»»

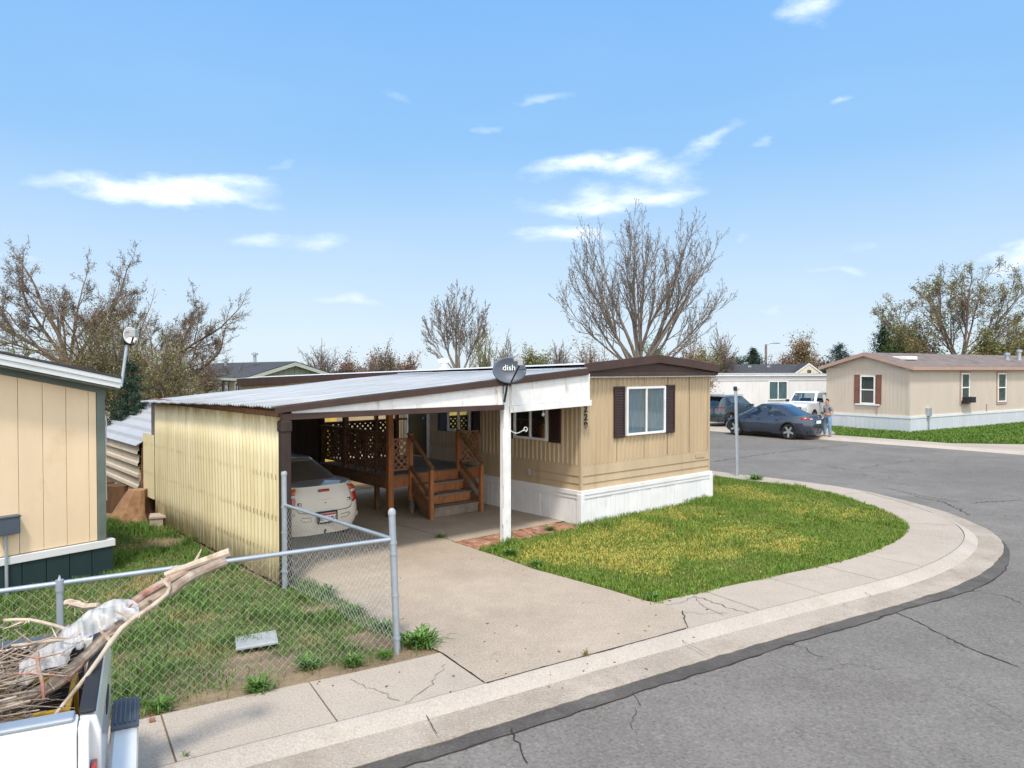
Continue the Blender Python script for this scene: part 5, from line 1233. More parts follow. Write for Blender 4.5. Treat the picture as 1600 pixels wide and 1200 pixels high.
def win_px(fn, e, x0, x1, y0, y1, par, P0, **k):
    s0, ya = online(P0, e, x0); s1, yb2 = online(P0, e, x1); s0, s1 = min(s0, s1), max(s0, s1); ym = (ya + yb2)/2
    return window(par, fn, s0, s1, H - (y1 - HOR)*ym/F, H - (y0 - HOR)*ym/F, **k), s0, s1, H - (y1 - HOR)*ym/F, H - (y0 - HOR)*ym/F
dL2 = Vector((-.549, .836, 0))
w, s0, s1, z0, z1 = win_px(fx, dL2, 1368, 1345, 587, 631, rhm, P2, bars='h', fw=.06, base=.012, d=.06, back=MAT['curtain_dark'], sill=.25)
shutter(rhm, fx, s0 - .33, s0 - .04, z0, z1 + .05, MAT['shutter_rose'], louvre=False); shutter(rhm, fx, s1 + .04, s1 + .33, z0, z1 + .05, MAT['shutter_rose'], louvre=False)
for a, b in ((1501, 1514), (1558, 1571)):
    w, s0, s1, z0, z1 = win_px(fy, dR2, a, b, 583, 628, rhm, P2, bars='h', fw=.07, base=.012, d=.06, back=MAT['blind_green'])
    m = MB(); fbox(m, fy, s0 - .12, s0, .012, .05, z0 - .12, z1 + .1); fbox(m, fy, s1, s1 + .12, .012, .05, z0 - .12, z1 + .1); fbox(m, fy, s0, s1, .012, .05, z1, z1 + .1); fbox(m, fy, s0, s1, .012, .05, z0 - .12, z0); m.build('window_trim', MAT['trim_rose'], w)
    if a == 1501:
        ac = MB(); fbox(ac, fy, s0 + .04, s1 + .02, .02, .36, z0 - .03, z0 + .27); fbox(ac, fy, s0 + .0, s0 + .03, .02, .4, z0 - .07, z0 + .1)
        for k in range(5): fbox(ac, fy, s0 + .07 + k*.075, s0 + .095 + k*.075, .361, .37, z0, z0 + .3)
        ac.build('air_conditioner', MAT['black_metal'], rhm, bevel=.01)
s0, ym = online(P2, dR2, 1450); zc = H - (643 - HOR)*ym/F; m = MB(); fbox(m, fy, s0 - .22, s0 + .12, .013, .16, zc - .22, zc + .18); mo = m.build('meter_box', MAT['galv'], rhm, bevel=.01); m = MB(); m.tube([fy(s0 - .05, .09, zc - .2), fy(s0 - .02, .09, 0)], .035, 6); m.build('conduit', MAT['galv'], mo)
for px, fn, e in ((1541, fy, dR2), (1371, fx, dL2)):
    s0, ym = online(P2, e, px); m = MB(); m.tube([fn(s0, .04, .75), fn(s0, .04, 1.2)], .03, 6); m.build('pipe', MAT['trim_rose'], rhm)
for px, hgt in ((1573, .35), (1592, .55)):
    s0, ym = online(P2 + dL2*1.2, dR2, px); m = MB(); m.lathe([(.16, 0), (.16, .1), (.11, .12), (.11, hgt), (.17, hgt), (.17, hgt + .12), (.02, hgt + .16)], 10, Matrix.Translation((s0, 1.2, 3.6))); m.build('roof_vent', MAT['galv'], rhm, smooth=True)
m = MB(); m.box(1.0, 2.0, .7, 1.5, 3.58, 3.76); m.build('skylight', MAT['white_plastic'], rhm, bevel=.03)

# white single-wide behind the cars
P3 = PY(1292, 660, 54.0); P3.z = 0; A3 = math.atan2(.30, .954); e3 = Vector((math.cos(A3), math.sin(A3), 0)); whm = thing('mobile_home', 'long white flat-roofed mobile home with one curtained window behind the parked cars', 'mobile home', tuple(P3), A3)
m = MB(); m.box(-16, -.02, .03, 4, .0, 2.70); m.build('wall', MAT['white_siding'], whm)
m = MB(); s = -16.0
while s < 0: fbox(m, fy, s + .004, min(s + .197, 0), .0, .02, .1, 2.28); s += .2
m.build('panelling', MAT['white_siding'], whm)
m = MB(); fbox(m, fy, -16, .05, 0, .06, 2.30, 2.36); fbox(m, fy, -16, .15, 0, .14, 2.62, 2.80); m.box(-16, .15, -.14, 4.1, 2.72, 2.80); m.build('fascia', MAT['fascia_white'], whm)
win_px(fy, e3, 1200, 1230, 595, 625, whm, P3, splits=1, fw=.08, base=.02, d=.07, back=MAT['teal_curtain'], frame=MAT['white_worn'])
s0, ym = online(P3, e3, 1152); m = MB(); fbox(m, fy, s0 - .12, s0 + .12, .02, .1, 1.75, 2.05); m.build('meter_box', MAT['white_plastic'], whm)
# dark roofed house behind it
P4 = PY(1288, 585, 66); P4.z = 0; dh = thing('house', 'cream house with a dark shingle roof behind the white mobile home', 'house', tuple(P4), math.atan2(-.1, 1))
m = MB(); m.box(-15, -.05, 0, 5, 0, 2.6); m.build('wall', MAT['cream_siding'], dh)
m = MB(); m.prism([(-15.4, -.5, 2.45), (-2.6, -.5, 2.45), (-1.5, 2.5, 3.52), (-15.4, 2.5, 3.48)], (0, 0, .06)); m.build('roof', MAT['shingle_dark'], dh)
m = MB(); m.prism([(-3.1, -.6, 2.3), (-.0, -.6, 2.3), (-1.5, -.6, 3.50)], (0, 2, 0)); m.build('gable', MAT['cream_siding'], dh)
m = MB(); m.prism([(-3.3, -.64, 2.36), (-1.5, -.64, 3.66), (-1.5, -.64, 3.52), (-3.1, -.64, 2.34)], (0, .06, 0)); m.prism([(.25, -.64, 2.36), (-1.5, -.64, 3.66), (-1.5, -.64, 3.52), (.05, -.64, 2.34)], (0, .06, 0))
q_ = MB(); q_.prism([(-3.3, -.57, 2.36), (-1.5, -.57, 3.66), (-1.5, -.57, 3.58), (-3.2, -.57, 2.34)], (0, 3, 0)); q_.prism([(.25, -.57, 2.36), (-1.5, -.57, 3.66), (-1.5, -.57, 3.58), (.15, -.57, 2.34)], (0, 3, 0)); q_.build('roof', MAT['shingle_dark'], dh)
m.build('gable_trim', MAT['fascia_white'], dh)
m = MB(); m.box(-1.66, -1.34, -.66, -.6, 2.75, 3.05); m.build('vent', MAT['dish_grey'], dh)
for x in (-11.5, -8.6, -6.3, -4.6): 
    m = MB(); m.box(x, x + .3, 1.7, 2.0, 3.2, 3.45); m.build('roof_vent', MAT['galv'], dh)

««

▸ Written request
Your task is to repeat the data above exactly while excluding the pictures.

▸ Result of this exercise
Continue the Blender Python script for this scene: part 5, from line 1233. More parts follow. Write for Blender 4.5. Treat the picture as 1600 pixels wide and 1200 pixels high.
def win_px(fn, e, x0, x1, y0, y1, par, P0, **k):
    s0, ya = online(P0, e, x0); s1, yb2 = online(P0, e, x1); s0, s1 = min(s0, s1), max(s0, s1); ym = (ya + yb2)/2
    return window(par, fn, s0, s1, H - (y1 - HOR)*ym/F, H - (y0 - HOR)*ym/F, **k), s0, s1, H - (y1 - HOR)*ym/F, H - (y0 - HOR)*ym/F
dL2 = Vector((-.549, .836, 0))
w, s0, s1, z0, z1 = win_px(fx, dL2, 1368, 1345, 587, 631, rhm, P2, bars='h', fw=.06, base=.012, d=.06, back=MAT['curtain_dark'], sill=.25)
shutter(rhm, fx, s0 - .33, s0 - .04, z0, z1 + .05, MAT['shutter_rose'], louvre=False); shutter(rhm, fx, s1 + .04, s1 + .33, z0, z1 + .05, MAT['shutter_rose'], louvre=False)
for a, b in ((1501, 1514), (1558, 1571)):
    w, s0, s1, z0, z1 = win_px(fy, dR2, a, b, 583, 628, rhm, P2, bars='h', fw=.07, base=.012, d=.06, back=MAT['blind_green'])
    m = MB(); fbox(m, fy, s0 - .12, s0, .012, .05, z0 - .12, z1 + .1); fbox(m, fy, s1, s1 + .12, .012, .05, z0 - .12, z1 + .1); fbox(m, fy, s0, s1, .012, .05, z1, z1 + .1); fbox(m, fy, s0, s1, .012, .05, z0 - .12, z0); m.build('window_trim', MAT['trim_rose'], w)
    if a == 1501:
        ac = MB(); fbox(ac, fy, s0 + .04, s1 + .02, .02, .36, z0 - .03, z0 + .27); fbox(ac, fy, s0 + .0, s0 + .03, .02, .4, z0 - .07, z0 + .1)
        for k in range(5): fbox(ac, fy, s0 + .07 + k*.075, s0 + .095 + k*.075, .361, .37, z0, z0 + .3)
        ac.build('air_conditioner', MAT['black_metal'], rhm, bevel=.01)
s0, ym = online(P2, dR2, 1450); zc = H - (643 - HOR)*ym/F; m = MB(); fbox(m, fy, s0 - .22, s0 + .12, .013, .16, zc - .22, zc + .18); mo = m.build('meter_box', MAT['galv'], rhm, bevel=.01); m = MB(); m.tube([fy(s0 - .05, .09, zc - .2), fy(s0 - .02, .09, 0)], .035, 6); m.build('conduit', MAT['galv'], mo)
for px, fn, e in ((1541, fy, dR2), (1371, fx, dL2)):
    s0, ym = online(P2, e, px); m = MB(); m.tube([fn(s0, .04, .75), fn(s0, .04, 1.2)], .03, 6); m.build('pipe', MAT['trim_rose'], rhm)
for px, hgt in ((1573, .35), (1592, .55)):
    s0, ym = online(P2 + dL2*1.2, dR2, px); m = MB(); m.lathe([(.16, 0), (.16, .1), (.11, .12), (.11, hgt), (.17, hgt), (.17, hgt + .12), (.02, hgt + .16)], 10, Matrix.Translation((s0, 1.2, 3.6))); m.build('roof_vent', MAT['galv'], rhm, smooth=True)
m = MB(); m.box(1.0, 2.0, .7, 1.5, 3.58, 3.76); m.build('skylight', MAT['white_plastic'], rhm, bevel=.03)

# white single-wide behind the cars
P3 = PY(1292, 660, 54.0); P3.z = 0; A3 = math.atan2(.30, .954); e3 = Vector((math.cos(A3), math.sin(A3), 0)); whm = thing('mobile_home', 'long white flat-roofed mobile home with one curtained window behind the parked cars', 'mobile home', tuple(P3), A3)
m = MB(); m.box(-16, -.02, .03, 4, .0, 2.70); m.build('wall', MAT['white_siding'], whm)
m = MB(); s = -16.0
while s < 0: fbox(m, fy, s + .004, min(s + .197, 0), .0, .02, .1, 2.28); s += .2
m.build('panelling', MAT['white_siding'], whm)
m = MB(); fbox(m, fy, -16, .05, 0, .06, 2.30, 2.36); fbox(m, fy, -16, .15, 0, .14, 2.62, 2.80); m.box(-16, .15, -.14, 4.1, 2.72, 2.80); m.build('fascia', MAT['fascia_white'], whm)
win_px(fy, e3, 1200, 1230, 595, 625, whm, P3, splits=1, fw=.08, base=.02, d=.07, back=MAT['teal_curtain'], frame=MAT['white_worn'])
s0, ym = online(P3, e3, 1152); m = MB(); fbox(m, fy, s0 - .12, s0 + .12, .02, .1, 1.75, 2.05); m.build('meter_box', MAT['white_plastic'], whm)
# dark roofed house behind it
P4 = PY(1288, 585, 66); P4.z = 0; dh = thing('house', 'cream house with a dark shingle roof behind the white mobile home', 'house', tuple(P4), math.atan2(-.1, 1))
m = MB(); m.box(-15, -.05, 0, 5, 0, 2.6); m.build('wall', MAT['cream_siding'], dh)
m = MB(); m.prism([(-15.4, -.5, 2.45), (-2.6, -.5, 2.45), (-1.5, 2.5, 3.52), (-15.4, 2.5, 3.48)], (0, 0, .06)); m.build('roof', MAT['shingle_dark'], dh)
m = MB(); m.prism([(-3.1, -.6, 2.3), (-.0, -.6, 2.3), (-1.5, -.6, 3.50)], (0, 2, 0)); m.build('gable', MAT['cream_siding'], dh)
m = MB(); m.prism([(-3.3, -.64, 2.36), (-1.5, -.64, 3.66), (-1.5, -.64, 3.52), (-3.1, -.64, 2.34)], (0, .06, 0)); m.prism([(.25, -.64, 2.36), (-1.5, -.64, 3.66), (-1.5, -.64, 3.52), (.05, -.64, 2.34)], (0, .06, 0))
q_ = MB(); q_.prism([(-3.3, -.57, 2.36), (-1.5, -.57, 3.66), (-1.5, -.57, 3.58), (-3.2, -.57, 2.34)], (0, 3, 0)); q_.prism([(.25, -.57, 2.36), (-1.5, -.57, 3.66), (-1.5, -.57, 3.58), (.15, -.57, 2.34)], (0, 3, 0)); q_.build('roof', MAT['shingle_dark'], dh)
m.build('gable_trim', MAT['fascia_white'], dh)
m = MB(); m.box(-1.66, -1.34, -.66, -.6, 2.75, 3.05); m.build('vent', MAT['dish_grey'], dh)
for x in (-11.5, -8.6, -6.3, -4.6): 
    m = MB(); m.box(x, x + .3, 1.7, 2.0, 3.2, 3.45); m.build('roof_vent', MAT['galv'], dh)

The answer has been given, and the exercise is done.